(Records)
--- Begin ---
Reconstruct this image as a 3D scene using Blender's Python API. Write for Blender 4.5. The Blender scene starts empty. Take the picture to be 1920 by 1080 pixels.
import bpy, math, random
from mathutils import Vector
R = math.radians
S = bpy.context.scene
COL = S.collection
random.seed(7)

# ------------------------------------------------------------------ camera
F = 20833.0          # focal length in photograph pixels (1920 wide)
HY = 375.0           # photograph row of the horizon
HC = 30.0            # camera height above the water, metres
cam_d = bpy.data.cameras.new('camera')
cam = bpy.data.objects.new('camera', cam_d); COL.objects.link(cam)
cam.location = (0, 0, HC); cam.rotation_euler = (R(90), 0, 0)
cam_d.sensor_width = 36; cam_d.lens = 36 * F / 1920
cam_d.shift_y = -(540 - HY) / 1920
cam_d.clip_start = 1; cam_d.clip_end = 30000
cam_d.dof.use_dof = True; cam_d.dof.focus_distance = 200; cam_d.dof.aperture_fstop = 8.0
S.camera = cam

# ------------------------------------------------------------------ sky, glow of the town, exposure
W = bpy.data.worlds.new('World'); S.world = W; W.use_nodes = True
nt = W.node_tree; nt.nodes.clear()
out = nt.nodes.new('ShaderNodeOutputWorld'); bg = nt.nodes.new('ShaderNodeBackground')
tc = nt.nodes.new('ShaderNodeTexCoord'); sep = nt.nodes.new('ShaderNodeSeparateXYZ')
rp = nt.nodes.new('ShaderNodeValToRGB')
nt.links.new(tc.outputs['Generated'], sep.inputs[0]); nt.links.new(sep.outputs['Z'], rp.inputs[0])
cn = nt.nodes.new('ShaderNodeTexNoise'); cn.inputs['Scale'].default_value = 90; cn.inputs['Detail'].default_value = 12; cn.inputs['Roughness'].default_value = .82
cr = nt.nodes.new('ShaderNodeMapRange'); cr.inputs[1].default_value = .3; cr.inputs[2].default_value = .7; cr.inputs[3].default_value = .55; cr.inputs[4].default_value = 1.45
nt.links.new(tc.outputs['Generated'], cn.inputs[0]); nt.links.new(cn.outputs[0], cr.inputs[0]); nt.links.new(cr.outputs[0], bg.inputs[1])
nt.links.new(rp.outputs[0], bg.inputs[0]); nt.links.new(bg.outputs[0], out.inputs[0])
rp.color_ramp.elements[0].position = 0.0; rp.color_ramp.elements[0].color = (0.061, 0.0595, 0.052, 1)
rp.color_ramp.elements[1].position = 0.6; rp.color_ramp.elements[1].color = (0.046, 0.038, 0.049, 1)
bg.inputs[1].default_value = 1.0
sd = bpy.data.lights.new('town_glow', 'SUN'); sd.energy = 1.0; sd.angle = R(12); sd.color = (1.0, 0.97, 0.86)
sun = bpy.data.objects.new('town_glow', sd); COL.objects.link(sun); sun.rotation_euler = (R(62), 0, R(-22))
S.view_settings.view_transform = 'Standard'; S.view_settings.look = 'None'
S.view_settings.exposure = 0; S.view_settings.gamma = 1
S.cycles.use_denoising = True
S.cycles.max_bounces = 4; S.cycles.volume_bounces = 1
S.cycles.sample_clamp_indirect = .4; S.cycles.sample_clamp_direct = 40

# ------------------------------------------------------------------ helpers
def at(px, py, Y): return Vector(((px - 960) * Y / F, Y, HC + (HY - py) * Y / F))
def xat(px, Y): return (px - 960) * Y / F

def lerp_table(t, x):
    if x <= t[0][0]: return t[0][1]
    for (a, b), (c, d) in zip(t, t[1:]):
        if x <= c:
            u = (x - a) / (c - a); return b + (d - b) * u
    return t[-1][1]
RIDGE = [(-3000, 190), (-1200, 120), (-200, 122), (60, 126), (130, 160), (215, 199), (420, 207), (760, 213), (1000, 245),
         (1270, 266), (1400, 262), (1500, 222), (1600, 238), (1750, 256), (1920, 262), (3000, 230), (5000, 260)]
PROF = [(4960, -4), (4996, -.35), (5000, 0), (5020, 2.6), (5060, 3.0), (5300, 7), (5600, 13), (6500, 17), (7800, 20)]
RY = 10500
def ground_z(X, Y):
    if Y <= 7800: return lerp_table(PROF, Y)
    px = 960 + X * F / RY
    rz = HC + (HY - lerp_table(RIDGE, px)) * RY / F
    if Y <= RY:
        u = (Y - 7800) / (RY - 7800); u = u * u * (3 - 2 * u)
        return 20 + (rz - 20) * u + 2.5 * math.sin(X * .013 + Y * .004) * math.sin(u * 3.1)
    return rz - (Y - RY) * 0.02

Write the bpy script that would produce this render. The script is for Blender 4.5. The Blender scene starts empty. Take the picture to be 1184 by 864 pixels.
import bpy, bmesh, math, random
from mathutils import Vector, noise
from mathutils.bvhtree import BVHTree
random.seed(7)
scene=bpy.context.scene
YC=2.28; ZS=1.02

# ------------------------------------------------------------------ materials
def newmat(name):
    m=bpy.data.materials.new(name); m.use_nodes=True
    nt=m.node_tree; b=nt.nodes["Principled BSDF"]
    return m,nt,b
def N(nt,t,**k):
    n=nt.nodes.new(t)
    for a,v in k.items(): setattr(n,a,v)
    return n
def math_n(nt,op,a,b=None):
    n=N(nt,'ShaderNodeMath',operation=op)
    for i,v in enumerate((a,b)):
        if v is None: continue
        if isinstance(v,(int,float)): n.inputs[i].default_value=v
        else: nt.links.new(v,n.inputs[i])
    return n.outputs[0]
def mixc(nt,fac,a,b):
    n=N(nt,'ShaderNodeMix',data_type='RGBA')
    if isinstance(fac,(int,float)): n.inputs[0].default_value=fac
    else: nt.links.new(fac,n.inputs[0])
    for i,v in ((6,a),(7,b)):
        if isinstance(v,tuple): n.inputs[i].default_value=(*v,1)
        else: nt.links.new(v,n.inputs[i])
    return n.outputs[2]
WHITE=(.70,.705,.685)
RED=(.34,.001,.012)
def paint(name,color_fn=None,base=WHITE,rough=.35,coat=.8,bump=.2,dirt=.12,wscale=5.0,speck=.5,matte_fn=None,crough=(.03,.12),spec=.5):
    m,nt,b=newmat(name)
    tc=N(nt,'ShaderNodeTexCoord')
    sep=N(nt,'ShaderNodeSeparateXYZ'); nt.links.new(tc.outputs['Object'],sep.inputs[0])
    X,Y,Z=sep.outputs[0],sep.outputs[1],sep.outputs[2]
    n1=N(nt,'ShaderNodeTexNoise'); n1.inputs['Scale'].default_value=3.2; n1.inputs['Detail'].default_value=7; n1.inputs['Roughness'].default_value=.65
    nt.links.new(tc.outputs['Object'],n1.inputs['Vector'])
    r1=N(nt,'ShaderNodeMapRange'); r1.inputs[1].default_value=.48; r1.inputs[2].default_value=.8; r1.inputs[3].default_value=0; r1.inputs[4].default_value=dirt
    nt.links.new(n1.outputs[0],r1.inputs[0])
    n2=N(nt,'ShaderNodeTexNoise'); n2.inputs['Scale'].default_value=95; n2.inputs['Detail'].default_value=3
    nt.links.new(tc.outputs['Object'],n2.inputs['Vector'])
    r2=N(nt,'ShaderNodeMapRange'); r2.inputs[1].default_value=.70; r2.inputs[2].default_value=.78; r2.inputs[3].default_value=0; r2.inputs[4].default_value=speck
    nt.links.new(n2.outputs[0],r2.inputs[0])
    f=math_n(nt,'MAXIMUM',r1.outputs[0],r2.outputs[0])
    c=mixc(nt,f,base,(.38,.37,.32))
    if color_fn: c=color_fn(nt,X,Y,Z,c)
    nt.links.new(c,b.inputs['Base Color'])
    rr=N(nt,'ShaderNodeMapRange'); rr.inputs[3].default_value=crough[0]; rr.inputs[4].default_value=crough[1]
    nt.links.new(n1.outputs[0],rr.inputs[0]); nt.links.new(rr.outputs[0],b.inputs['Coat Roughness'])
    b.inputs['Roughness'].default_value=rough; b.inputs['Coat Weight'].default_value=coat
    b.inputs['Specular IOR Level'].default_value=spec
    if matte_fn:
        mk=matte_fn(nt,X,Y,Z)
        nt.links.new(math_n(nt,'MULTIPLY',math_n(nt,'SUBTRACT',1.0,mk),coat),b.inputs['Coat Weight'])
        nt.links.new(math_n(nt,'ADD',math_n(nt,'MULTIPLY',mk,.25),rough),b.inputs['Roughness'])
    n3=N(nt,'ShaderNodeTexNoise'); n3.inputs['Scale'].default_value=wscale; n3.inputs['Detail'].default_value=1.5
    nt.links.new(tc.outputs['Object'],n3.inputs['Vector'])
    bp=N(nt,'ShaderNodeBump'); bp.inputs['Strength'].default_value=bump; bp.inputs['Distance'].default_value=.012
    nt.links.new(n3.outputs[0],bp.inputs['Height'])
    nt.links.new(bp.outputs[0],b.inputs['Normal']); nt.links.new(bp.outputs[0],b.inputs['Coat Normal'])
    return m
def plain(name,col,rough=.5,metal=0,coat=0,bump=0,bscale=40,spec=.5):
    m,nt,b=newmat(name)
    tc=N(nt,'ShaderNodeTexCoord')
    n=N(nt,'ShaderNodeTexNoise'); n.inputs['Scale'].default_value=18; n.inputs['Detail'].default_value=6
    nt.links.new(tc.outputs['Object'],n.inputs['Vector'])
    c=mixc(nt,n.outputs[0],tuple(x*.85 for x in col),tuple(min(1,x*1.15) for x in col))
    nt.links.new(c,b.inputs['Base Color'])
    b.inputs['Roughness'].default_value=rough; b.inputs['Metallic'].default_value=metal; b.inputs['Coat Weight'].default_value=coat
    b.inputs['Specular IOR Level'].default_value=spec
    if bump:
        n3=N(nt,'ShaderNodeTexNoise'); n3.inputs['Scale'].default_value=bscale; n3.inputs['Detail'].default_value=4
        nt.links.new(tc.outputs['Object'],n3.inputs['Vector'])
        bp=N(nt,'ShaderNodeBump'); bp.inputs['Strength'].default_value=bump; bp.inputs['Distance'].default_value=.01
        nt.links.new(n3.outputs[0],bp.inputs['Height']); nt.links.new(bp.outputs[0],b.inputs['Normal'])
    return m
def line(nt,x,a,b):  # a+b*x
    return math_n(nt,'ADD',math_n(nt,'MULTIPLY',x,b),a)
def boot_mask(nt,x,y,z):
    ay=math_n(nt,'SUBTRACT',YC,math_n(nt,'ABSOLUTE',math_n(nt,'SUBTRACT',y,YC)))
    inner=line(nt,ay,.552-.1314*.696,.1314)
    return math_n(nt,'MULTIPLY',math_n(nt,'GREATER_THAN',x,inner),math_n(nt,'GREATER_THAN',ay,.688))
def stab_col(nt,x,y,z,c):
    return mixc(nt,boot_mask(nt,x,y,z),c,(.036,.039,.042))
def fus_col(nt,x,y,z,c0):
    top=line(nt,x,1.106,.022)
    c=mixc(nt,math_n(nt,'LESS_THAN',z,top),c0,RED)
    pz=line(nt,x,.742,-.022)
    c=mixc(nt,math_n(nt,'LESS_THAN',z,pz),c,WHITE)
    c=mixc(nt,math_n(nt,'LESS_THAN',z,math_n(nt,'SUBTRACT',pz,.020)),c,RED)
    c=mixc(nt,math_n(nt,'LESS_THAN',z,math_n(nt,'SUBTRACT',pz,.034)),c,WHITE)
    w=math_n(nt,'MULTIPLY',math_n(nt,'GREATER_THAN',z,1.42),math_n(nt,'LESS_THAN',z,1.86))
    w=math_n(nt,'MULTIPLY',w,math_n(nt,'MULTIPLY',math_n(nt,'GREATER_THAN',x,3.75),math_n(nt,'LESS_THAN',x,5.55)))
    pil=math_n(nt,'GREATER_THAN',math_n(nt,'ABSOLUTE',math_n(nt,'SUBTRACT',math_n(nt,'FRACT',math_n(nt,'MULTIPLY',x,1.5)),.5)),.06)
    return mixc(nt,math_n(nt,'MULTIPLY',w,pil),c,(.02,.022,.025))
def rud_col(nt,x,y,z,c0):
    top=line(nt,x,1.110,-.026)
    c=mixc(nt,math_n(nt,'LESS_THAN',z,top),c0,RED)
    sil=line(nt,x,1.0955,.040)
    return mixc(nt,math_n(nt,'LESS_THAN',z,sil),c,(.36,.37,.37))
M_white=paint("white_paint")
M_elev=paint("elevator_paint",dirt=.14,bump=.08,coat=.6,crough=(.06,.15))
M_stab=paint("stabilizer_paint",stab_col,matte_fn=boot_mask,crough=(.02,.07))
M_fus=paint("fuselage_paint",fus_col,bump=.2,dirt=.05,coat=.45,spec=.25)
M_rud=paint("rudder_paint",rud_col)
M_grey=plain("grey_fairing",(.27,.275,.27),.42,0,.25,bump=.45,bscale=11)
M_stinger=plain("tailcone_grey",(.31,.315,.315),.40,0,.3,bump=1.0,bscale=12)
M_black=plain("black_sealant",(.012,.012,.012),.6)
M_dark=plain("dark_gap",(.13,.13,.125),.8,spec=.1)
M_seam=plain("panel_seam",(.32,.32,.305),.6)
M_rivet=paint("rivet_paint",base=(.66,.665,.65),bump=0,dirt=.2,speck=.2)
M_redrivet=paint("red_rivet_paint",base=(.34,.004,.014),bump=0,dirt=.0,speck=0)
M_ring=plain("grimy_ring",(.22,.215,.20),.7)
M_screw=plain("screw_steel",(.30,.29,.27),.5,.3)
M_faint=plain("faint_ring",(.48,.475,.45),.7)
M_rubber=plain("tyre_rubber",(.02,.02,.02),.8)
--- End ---
**Requirement:** Give back the listing exactly, please, from its first line to the line containing "S.camera = cam", inclusive, and nothing past that line.

**Output for this task:**
Reconstruct this image as a 3D scene using Blender's Python API. Write for Blender 4.5. The Blender scene starts empty. Take the picture to be 1920 by 1080 pixels.
import bpy, math, random
from mathutils import Vector
R = math.radians
S = bpy.context.scene
COL = S.collection
random.seed(7)

# ------------------------------------------------------------------ camera
F = 20833.0          # focal length in photograph pixels (1920 wide)
HY = 375.0           # photograph row of the horizon
HC = 30.0            # camera height above the water, metres
cam_d = bpy.data.cameras.new('camera')
cam = bpy.data.objects.new('camera', cam_d); COL.objects.link(cam)
cam.location = (0, 0, HC); cam.rotation_euler = (R(90), 0, 0)
cam_d.sensor_width = 36; cam_d.lens = 36 * F / 1920
cam_d.shift_y = -(540 - HY) / 1920
cam_d.clip_start = 1; cam_d.clip_end = 30000
cam_d.dof.use_dof = True; cam_d.dof.focus_distance = 200; cam_d.dof.aperture_fstop = 8.0
S.camera = cam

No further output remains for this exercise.